# TASK TO CARRY OUT:
In the listing below, find the line that contains "Write a Blender" and the line that contains "S.camera = cam". Quote both and every line between them, exactly, and nothing more.

# GIVEN ENTRIES:
%%

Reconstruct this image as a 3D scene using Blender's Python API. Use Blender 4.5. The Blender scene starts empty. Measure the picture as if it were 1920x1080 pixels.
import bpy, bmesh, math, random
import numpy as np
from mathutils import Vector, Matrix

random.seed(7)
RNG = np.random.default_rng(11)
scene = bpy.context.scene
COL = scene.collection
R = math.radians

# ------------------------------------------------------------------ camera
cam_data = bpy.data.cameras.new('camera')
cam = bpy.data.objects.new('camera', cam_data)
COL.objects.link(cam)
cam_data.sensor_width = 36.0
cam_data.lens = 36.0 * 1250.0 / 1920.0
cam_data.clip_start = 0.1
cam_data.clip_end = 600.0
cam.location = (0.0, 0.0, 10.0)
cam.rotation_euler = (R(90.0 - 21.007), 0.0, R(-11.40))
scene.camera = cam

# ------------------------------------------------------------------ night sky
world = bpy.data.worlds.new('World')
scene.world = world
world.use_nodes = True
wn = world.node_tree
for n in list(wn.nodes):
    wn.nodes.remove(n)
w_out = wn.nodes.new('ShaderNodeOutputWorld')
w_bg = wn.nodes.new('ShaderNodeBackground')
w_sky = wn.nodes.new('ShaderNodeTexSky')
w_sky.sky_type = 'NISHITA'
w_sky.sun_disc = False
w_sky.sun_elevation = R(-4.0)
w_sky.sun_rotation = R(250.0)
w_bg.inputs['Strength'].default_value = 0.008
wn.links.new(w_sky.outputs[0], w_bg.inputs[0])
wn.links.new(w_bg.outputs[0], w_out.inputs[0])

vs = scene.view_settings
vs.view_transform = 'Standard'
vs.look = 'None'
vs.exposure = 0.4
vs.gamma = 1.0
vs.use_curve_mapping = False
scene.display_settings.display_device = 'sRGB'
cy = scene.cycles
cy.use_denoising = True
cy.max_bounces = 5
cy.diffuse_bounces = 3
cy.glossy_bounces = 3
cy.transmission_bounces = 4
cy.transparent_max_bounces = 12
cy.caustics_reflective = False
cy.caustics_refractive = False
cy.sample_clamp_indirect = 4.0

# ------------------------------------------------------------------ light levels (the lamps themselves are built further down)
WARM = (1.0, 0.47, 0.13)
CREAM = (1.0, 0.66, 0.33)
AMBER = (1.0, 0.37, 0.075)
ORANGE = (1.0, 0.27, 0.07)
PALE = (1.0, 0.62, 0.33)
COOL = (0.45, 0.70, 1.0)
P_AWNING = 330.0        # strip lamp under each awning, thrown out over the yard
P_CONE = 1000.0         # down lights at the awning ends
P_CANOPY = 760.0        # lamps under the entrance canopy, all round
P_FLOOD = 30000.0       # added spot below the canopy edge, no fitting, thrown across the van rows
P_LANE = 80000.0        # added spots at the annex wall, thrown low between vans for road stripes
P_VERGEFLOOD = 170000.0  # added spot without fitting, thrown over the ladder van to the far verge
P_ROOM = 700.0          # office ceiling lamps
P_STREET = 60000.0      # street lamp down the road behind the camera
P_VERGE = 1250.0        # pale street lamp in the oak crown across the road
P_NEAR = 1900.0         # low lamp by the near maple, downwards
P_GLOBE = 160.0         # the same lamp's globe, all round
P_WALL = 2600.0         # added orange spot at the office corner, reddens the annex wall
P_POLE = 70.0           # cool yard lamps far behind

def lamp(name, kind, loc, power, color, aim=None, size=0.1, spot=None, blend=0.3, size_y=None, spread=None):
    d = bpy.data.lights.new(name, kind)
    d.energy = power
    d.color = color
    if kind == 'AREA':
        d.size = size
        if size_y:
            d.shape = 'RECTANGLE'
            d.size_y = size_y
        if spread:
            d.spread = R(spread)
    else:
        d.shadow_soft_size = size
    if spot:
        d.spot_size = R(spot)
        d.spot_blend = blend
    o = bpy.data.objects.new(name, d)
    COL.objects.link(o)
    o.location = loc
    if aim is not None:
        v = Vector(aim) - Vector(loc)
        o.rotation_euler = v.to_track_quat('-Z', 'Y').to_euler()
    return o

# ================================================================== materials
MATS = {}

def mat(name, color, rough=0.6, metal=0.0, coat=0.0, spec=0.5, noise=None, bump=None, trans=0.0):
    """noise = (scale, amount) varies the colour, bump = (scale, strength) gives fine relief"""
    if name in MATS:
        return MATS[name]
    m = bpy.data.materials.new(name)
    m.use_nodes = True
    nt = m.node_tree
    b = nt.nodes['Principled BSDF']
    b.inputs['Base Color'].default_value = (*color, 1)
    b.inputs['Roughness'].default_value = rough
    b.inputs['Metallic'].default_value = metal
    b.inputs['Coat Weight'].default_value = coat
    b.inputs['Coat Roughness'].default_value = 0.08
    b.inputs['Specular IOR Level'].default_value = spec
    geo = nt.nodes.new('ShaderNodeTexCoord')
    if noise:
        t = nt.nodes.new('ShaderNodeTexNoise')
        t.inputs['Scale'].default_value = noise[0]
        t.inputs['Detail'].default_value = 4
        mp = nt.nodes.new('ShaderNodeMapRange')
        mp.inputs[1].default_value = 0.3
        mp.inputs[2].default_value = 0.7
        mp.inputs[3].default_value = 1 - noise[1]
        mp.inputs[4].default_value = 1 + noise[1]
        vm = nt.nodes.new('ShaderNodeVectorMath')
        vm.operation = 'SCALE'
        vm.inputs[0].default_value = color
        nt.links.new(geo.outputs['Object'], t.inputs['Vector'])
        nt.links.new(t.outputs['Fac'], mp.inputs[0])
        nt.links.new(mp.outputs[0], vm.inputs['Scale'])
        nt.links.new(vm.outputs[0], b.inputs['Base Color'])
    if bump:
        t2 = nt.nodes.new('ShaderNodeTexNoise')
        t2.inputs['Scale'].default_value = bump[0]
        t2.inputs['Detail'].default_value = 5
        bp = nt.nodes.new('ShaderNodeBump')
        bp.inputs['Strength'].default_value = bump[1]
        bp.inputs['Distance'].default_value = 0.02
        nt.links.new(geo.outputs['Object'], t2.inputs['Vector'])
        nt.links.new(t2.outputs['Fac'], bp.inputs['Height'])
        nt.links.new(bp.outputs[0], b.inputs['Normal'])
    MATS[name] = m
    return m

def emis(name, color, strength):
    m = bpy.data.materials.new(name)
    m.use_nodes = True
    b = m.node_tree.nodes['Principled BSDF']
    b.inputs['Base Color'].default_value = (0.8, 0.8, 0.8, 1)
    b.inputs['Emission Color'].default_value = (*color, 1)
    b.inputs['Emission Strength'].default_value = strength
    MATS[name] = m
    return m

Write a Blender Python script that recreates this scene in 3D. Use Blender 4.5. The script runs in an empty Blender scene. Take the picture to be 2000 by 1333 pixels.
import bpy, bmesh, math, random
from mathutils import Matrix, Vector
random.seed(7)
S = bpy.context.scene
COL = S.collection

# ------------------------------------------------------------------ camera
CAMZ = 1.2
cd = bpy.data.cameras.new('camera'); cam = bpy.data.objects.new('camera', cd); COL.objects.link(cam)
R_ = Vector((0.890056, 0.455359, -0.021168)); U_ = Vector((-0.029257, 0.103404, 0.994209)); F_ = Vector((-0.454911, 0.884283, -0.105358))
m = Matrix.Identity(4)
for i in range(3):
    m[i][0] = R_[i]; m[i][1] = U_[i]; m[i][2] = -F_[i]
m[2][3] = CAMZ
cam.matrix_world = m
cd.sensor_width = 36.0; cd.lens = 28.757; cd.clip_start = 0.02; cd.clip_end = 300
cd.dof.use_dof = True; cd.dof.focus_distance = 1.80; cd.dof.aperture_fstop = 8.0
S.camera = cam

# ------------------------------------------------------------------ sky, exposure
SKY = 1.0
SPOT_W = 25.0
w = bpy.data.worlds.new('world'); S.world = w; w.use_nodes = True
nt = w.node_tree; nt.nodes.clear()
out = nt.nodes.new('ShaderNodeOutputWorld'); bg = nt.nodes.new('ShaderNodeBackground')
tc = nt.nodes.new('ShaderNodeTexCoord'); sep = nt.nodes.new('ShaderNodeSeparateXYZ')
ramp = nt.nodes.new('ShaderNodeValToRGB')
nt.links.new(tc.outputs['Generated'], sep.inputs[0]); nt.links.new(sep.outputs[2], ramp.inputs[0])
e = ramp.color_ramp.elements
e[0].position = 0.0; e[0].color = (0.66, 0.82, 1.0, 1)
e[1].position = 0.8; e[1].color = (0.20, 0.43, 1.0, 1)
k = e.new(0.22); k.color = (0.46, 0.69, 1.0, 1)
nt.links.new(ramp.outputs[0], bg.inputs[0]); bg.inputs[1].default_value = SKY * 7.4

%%

# SOLVED PROBLEM:
Write a Blender Python script that recreates this scene in 3D. Use Blender 4.5. The script runs in an empty Blender scene. Take the picture to be 2000 by 1333 pixels.
import bpy, bmesh, math, random
from mathutils import Matrix, Vector
random.seed(7)
S = bpy.context.scene
COL = S.collection

# ------------------------------------------------------------------ camera
CAMZ = 1.2
cd = bpy.data.cameras.new('camera'); cam = bpy.data.objects.new('camera', cd); COL.objects.link(cam)
R_ = Vector((0.890056, 0.455359, -0.021168)); U_ = Vector((-0.029257, 0.103404, 0.994209)); F_ = Vector((-0.454911, 0.884283, -0.105358))
m = Matrix.Identity(4)
for i in range(3):
    m[i][0] = R_[i]; m[i][1] = U_[i]; m[i][2] = -F_[i]
m[2][3] = CAMZ
cam.matrix_world = m
cd.sensor_width = 36.0; cd.lens = 28.757; cd.clip_start = 0.02; cd.clip_end = 300
cd.dof.use_dof = True; cd.dof.focus_distance = 1.80; cd.dof.aperture_fstop = 8.0
S.camera = cam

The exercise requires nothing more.